[Data block]
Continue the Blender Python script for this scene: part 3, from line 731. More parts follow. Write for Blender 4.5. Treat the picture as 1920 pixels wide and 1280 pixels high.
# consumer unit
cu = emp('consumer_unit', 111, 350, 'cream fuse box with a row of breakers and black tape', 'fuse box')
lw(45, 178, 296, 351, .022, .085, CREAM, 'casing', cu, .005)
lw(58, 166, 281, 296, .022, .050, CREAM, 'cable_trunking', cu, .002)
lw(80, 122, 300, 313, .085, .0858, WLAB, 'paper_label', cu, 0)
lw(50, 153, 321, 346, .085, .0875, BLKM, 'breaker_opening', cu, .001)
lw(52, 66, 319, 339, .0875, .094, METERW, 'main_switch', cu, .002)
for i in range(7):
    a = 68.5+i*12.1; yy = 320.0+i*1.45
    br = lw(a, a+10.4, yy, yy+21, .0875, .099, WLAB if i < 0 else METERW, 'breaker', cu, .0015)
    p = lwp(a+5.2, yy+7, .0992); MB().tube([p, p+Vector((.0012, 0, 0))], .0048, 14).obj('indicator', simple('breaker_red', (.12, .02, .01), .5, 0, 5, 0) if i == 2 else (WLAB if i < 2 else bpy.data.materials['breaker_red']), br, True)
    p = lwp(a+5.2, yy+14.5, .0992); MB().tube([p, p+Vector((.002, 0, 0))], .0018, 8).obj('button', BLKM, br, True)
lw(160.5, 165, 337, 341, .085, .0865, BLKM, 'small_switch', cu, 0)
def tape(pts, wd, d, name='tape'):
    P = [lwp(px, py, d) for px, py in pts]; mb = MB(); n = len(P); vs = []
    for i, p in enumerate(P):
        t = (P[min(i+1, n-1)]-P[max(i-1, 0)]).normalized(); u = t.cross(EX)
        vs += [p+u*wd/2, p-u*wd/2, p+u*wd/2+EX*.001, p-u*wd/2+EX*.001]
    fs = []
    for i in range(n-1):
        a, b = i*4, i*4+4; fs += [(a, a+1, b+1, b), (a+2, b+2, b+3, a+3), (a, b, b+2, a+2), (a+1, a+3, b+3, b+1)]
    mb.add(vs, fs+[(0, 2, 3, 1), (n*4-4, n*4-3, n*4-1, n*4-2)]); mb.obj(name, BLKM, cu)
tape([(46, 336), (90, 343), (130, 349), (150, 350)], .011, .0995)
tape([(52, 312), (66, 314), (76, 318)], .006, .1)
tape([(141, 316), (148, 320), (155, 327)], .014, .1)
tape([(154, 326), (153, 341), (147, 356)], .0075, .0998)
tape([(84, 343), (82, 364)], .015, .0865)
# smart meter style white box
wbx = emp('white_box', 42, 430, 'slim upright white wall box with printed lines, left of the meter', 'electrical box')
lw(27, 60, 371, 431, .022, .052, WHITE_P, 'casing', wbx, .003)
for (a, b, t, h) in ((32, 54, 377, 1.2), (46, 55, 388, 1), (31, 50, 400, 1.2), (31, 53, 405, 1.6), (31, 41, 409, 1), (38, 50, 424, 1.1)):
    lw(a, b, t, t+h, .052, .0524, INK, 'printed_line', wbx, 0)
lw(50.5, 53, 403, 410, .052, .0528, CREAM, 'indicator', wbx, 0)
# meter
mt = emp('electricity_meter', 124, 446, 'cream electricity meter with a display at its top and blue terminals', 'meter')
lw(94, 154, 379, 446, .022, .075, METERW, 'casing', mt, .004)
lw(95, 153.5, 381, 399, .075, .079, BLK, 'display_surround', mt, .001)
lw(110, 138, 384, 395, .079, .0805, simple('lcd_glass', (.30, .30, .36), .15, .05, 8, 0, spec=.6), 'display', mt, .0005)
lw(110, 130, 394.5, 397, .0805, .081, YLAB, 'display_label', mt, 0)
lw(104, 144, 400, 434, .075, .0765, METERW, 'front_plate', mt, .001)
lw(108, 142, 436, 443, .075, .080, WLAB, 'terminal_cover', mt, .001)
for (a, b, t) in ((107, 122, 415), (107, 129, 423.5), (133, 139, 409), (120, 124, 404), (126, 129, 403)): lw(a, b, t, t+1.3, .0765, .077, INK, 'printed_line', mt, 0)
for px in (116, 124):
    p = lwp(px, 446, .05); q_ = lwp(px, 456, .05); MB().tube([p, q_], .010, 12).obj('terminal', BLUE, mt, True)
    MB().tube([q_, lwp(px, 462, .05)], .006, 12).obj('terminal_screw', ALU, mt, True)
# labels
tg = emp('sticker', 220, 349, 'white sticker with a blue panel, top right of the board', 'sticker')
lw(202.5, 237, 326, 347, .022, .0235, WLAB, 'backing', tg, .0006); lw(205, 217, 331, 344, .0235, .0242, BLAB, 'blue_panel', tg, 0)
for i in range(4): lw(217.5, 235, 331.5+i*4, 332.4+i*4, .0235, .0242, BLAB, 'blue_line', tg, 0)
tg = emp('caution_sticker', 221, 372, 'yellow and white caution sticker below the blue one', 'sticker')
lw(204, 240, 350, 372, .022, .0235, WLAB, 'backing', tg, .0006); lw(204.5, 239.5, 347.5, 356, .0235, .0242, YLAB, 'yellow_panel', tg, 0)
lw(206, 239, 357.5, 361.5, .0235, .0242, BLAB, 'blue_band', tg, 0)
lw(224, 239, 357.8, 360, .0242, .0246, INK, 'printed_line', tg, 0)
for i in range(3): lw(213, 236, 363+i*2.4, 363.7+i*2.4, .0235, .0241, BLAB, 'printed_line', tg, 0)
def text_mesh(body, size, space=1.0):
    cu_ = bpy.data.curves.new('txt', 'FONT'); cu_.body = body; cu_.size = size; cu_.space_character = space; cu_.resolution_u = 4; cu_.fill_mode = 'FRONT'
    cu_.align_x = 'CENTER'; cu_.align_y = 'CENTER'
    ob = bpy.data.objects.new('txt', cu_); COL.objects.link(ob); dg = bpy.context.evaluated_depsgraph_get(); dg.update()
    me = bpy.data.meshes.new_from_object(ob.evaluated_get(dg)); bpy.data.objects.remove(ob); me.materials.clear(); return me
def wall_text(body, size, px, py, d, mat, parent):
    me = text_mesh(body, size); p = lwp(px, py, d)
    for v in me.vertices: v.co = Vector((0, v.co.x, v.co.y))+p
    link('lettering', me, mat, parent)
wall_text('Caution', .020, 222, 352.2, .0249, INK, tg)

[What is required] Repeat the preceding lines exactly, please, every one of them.

[Result of this exercise]
Continue the Blender Python script for this scene: part 3, from line 731. More parts follow. Write for Blender 4.5. Treat the picture as 1920 pixels wide and 1280 pixels high.
# consumer unit
cu = emp('consumer_unit', 111, 350, 'cream fuse box with a row of breakers and black tape', 'fuse box')
lw(45, 178, 296, 351, .022, .085, CREAM, 'casing', cu, .005)
lw(58, 166, 281, 296, .022, .050, CREAM, 'cable_trunking', cu, .002)
lw(80, 122, 300, 313, .085, .0858, WLAB, 'paper_label', cu, 0)
lw(50, 153, 321, 346, .085, .0875, BLKM, 'breaker_opening', cu, .001)
lw(52, 66, 319, 339, .0875, .094, METERW, 'main_switch', cu, .002)
for i in range(7):
    a = 68.5+i*12.1; yy = 320.0+i*1.45
    br = lw(a, a+10.4, yy, yy+21, .0875, .099, WLAB if i < 0 else METERW, 'breaker', cu, .0015)
    p = lwp(a+5.2, yy+7, .0992); MB().tube([p, p+Vector((.0012, 0, 0))], .0048, 14).obj('indicator', simple('breaker_red', (.12, .02, .01), .5, 0, 5, 0) if i == 2 else (WLAB if i < 2 else bpy.data.materials['breaker_red']), br, True)
    p = lwp(a+5.2, yy+14.5, .0992); MB().tube([p, p+Vector((.002, 0, 0))], .0018, 8).obj('button', BLKM, br, True)
lw(160.5, 165, 337, 341, .085, .0865, BLKM, 'small_switch', cu, 0)
def tape(pts, wd, d, name='tape'):
    P = [lwp(px, py, d) for px, py in pts]; mb = MB(); n = len(P); vs = []
    for i, p in enumerate(P):
        t = (P[min(i+1, n-1)]-P[max(i-1, 0)]).normalized(); u = t.cross(EX)
        vs += [p+u*wd/2, p-u*wd/2, p+u*wd/2+EX*.001, p-u*wd/2+EX*.001]
    fs = []
    for i in range(n-1):
        a, b = i*4, i*4+4; fs += [(a, a+1, b+1, b), (a+2, b+2, b+3, a+3), (a, b, b+2, a+2), (a+1, a+3, b+3, b+1)]
    mb.add(vs, fs+[(0, 2, 3, 1), (n*4-4, n*4-3, n*4-1, n*4-2)]); mb.obj(name, BLKM, cu)
tape([(46, 336), (90, 343), (130, 349), (150, 350)], .011, .0995)
tape([(52, 312), (66, 314), (76, 318)], .006, .1)
tape([(141, 316), (148, 320), (155, 327)], .014, .1)
tape([(154, 326), (153, 341), (147, 356)], .0075, .0998)
tape([(84, 343), (82, 364)], .015, .0865)
# smart meter style white box
wbx = emp('white_box', 42, 430, 'slim upright white wall box with printed lines, left of the meter', 'electrical box')
lw(27, 60, 371, 431, .022, .052, WHITE_P, 'casing', wbx, .003)
for (a, b, t, h) in ((32, 54, 377, 1.2), (46, 55, 388, 1), (31, 50, 400, 1.2), (31, 53, 405, 1.6), (31, 41, 409, 1), (38, 50, 424, 1.1)):
    lw(a, b, t, t+h, .052, .0524, INK, 'printed_line', wbx, 0)
lw(50.5, 53, 403, 410, .052, .0528, CREAM, 'indicator', wbx, 0)
# meter
mt = emp('electricity_meter', 124, 446, 'cream electricity meter with a display at its top and blue terminals', 'meter')
lw(94, 154, 379, 446, .022, .075, METERW, 'casing', mt, .004)
lw(95, 153.5, 381, 399, .075, .079, BLK, 'display_surround', mt, .001)
lw(110, 138, 384, 395, .079, .0805, simple('lcd_glass', (.30, .30, .36), .15, .05, 8, 0, spec=.6), 'display', mt, .0005)
lw(110, 130, 394.5, 397, .0805, .081, YLAB, 'display_label', mt, 0)
lw(104, 144, 400, 434, .075, .0765, METERW, 'front_plate', mt, .001)
lw(108, 142, 436, 443, .075, .080, WLAB, 'terminal_cover', mt, .001)
for (a, b, t) in ((107, 122, 415), (107, 129, 423.5), (133, 139, 409), (120, 124, 404), (126, 129, 403)): lw(a, b, t, t+1.3, .0765, .077, INK, 'printed_line', mt, 0)
for px in (116, 124):
    p = lwp(px, 446, .05); q_ = lwp(px, 456, .05); MB().tube([p, q_], .010, 12).obj('terminal', BLUE, mt, True)
    MB().tube([q_, lwp(px, 462, .05)], .006, 12).obj('terminal_screw', ALU, mt, True)
# labels
tg = emp('sticker', 220, 349, 'white sticker with a blue panel, top right of the board', 'sticker')
lw(202.5, 237, 326, 347, .022, .0235, WLAB, 'backing', tg, .0006); lw(205, 217, 331, 344, .0235, .0242, BLAB, 'blue_panel', tg, 0)
for i in range(4): lw(217.5, 235, 331.5+i*4, 332.4+i*4, .0235, .0242, BLAB, 'blue_line', tg, 0)
tg = emp('caution_sticker', 221, 372, 'yellow and white caution sticker below the blue one', 'sticker')
lw(204, 240, 350, 372, .022, .0235, WLAB, 'backing', tg, .0006); lw(204.5, 239.5, 347.5, 356, .0235, .0242, YLAB, 'yellow_panel', tg, 0)
lw(206, 239, 357.5, 361.5, .0235, .0242, BLAB, 'blue_band', tg, 0)
lw(224, 239, 357.8, 360, .0242, .0246, INK, 'printed_line', tg, 0)
for i in range(3): lw(213, 236, 363+i*2.4, 363.7+i*2.4, .0235, .0241, BLAB, 'printed_line', tg, 0)
def text_mesh(body, size, space=1.0):
    cu_ = bpy.data.curves.new('txt', 'FONT'); cu_.body = body; cu_.size = size; cu_.space_character = space; cu_.resolution_u = 4; cu_.fill_mode = 'FRONT'
    cu_.align_x = 'CENTER'; cu_.align_y = 'CENTER'
    ob = bpy.data.objects.new('txt', cu_); COL.objects.link(ob); dg = bpy.context.evaluated_depsgraph_get(); dg.update()
    me = bpy.data.meshes.new_from_object(ob.evaluated_get(dg)); bpy.data.objects.remove(ob); me.materials.clear(); return me
def wall_text(body, size, px, py, d, mat, parent):
    me = text_mesh(body, size); p = lwp(px, py, d)
    for v in me.vertices: v.co = Vector((0, v.co.x, v.co.y))+p
    link('lettering', me, mat, parent)
wall_text('Caution', .020, 222, 352.2, .0249, INK, tg)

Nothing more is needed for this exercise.